Vinte anos mais tarde, a ciência que ela queria para curar foi vista como bruxaria, e Lisa Tepes está sendo queimada viva na cidade de Targoviste. E Drácula, que vivia como um homem de acordo com seus desejos dela e se casou com ela, entra em uma incandescente fúria genocida. Ele dá aos humanos de Wallachia um ano para se organizarem e pedirem perdão a Deus antes de jogar toda a sua ira sobre eles, destruindo a cidade e eventualmente a própria humanidade.

Esse é o cenário de Castlevania, escrito por e com produção executiva de Warren Ellis, escritor de quadrinhos, filmes e romances como Transmetropolitan, G.I. Joe: Resolute, Normal, entre muitos outros. O programa mostra todas as tendências do escritor britânico, que se mesclam maravilhosamente aos traços que fizeram os jogos Castlevania tão únicos. Aqui, Trevor Belmont (que tem o mesmo nome do protagonista do terceiro jogo da série, Castlevania III: Dracula`s Curse, para Nintendinho) é um nobre cansado do mundo, o último bastião da família caçadora de monstros cansado de salvar os outros, que perambula por aí atrás da próxima refeição e do próximo drinque. Da mesma forma, o tema comum a Ellis de busca de conhecimento ameaçado surge na forma dos Speakers, uma sociedade oral nômade de historiadores/magos. Trevor relutantemente concorda em salvar a vida de Sypha, uma Speaker que se perdeu procurando um possível guerreiro salvador que pode deter as hordas demoníacas de Drácula. Leitores de Transmetropolitan também vão reconhecer os vilões de sangue-frio nos funcionários da igreja, parecidos com os inimigos daquela história.

Na verdade, a perseguição pela igreja é uma das forças motrizes para a motivação dos personagens em Castlevania, e essa decisão constrói a história em um contexto adequadamente grandiloquente.
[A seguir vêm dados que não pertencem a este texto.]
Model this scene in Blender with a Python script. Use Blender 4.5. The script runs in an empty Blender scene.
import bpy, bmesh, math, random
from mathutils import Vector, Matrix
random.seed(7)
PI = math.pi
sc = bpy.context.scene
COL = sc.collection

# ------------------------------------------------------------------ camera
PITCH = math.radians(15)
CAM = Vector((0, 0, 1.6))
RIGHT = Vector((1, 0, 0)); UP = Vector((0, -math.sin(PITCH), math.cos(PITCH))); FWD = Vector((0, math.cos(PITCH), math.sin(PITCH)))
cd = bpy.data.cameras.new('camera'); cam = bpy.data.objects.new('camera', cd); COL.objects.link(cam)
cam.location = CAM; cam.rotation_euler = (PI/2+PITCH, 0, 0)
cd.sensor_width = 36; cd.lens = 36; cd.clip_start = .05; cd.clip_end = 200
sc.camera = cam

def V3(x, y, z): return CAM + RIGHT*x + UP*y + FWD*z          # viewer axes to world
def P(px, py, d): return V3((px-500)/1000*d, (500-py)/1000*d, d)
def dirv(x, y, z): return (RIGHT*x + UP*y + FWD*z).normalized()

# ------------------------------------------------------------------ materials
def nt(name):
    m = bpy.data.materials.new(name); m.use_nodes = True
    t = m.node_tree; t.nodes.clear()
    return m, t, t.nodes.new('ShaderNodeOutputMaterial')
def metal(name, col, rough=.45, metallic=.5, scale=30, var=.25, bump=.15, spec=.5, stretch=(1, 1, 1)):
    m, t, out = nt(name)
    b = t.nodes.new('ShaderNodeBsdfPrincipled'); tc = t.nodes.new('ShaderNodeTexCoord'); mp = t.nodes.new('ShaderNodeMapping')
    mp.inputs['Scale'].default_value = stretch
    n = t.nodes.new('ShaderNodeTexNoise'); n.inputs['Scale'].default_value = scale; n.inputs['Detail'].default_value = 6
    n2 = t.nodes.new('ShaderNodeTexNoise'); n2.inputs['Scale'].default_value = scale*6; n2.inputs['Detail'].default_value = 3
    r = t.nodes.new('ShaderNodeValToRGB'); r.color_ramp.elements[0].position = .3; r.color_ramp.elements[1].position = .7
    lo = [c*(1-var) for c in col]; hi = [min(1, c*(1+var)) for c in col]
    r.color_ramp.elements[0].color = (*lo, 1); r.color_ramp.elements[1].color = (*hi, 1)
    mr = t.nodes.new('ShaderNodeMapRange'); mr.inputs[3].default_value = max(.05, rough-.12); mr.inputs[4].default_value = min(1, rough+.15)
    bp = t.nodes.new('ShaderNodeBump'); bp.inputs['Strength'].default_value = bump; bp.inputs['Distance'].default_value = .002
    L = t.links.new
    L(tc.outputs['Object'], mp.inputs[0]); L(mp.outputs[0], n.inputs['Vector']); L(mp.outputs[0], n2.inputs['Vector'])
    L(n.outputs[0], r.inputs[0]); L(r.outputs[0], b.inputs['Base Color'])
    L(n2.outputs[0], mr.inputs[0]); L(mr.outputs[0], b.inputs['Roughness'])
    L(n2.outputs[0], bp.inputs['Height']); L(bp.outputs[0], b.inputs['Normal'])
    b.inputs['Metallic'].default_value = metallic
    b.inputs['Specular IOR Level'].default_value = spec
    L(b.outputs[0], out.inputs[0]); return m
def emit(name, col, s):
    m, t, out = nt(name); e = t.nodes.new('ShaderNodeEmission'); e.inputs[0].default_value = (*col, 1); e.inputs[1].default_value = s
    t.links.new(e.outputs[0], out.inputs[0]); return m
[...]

Drácula é recluso, não é mais uma ameaça para a humanidade quando o vemos pela primeira vez. O Senhor das Trevas só volta para aterrorizar por causa dos horrores cometidos pelos homens supostamente sagrados da igreja, que veem a ciência, e quase tudo mais, como uma transgressão contra Deus, punível com a morte. Em um movimento parecido, a família de Trevor Belmont foi exilada e desonrada pela igreja, que culpou a presença dos demônios nas pessoas que lutaram contra eles. Como um membro dos Speakers, Sypha também tem problemas com a igreja, quando o mesmo bispo maligno que enfureceu Drácula coloca a culpa no povo dela e ordena sua execução como bodes expiatórios.
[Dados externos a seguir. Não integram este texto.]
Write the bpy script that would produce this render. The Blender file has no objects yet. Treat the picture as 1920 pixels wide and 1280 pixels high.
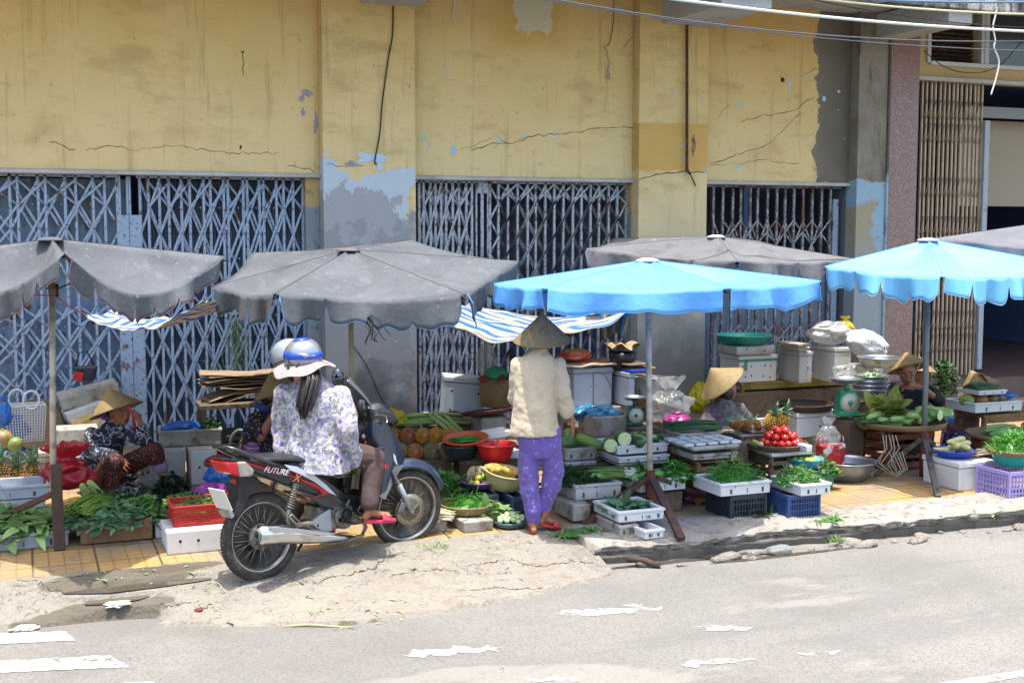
import bpy, bmesh, math, random
from mathutils import Vector, Matrix, Euler, noise as mnoise
random.seed(11)
R = math.radians
PI = math.pi
SC = bpy.context.scene
COL = SC.collection
FOC, CAMH, PITCH, YAW = 2300.0, 2.2, R(5.1428), R(21.744)
CAMY = -12.886
cd = bpy.data.cameras.new('camera')
cam = bpy.data.objects.new('camera', cd)
COL.objects.link(cam)
cam.location = (0, CAMY, CAMH)
cam.rotation_euler = (PI / 2 - PITCH, 0, -YAW)
cd.sensor_width = 36
cd.lens = FOC / 1920 * 36
cd.clip_end = 600
SC.camera = cam
SUN_DIR = Vector((-0.04, -0.10, 1.0)).normalized()      # towards the sun
EL = math.asin(SUN_DIR.z)
AZ = math.atan2(SUN_DIR.x, SUN_DIR.y)
w = bpy.data.worlds.new('World')
SC.world = w
w.use_nodes = True
wn = w.node_tree
wn.nodes.clear()
sky = wn.nodes.new('ShaderNodeTexSky')
sky.sky_type = 'NISHITA'
sky.sun_disc = False
sky.sun_elevation = EL
sky.sun_rotation = AZ
sky.dust_density = 3.5
sky.ozone_density = 0.4
bg = wn.nodes.new('ShaderNodeBackground')
bg.inputs['Strength'].default_value = 0.15
wo = wn.nodes.new('ShaderNodeOutputWorld')
wn.links.new(sky.outputs[0], bg.inputs[0])
wn.links.new(bg.outputs[0], wo.inputs[0])
sl = bpy.data.lights.new('sun', 'SUN')
sl.energy = 2.35
sl.angle = R(0.55)
sl.color = (1.0, 0.955, 0.88)
sun = bpy.data.objects.new('sun', sl)
COL.objects.link(sun)
sun.rotation_euler = SUN_DIR.to_track_quat('Z', 'Y').to_euler()
SC.view_settings.view_transform = 'Standard'
SC.view_settings.look = 'None'
SC.view_settings.exposure = 1.9
SC.view_settings.gamma = 1.0
Fv = Vector((math.sin(YAW) * math.cos(PITCH), math.cos(YAW) * math.cos(PITCH), -math.sin(PITCH)))
Rv = Vector((math.cos(YAW), -math.sin(YAW), 0))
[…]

Nenhuma das ambições narrativas do seriado funcionaria sem uma boa execução, que é muito boa em todos os aspectos aqui. O estilo influenciado por anime feito pelo estúdio de animação Powerhouse encaixa bem com a atmosfera exagerada da franquia de jogos, especialmente nas viscerais cenas de ação e nos confrontos melodramáticos. No mesmo caminho, a dublagem pesa nas respostas emocionais agudas ou falas duras e blasé que colocam os personagens em um campo adequadamente estoico frente aos incríveis acontecimentos. Como Trevor Belmont, Richard Armitage mostra uma fantástica versão do bêbado, porém mortal, babaca, acertando os pontos certos de bêbado cambaleante infeliz. Graham McTavish também é ótimo como Drácula, magistralmente alternando entre um distanciamento etéreo e arroubos raivosos demasiadamente humanos.

Também tem uma conversa sobre sexo com cabras:

[Bosha] “E eu saberia se minha cabra estivesse apaixonada por você’”

[Bosha] Ele disse pra mim, “Eu sei que sua cabra está apaixonada por mim”

E ele disse, “Bem, ela transa comigo, não transa?”

Desde o começo, o programa captura o tom melodramático dos jogos Castlevania, e os quatro episódios estabelecem um ótimo cenário para essa adaptação. O elemento anti-igreja funciona extremamente bem como linha condutora, ancorando a história no mundo real e operando como um catalisador profundamente pessoal. As pessoas escolhem incorporar suas crenças, ou não, de certas formas e respondem fortemente quando não conseguem fazê-lo.

Castlevania se aproveita desse fato em um grande drama, colocando muita violência estilizada e polida em cima disso. É uma forte abertura para um projeto que tinha tudo para preocupar os fãs.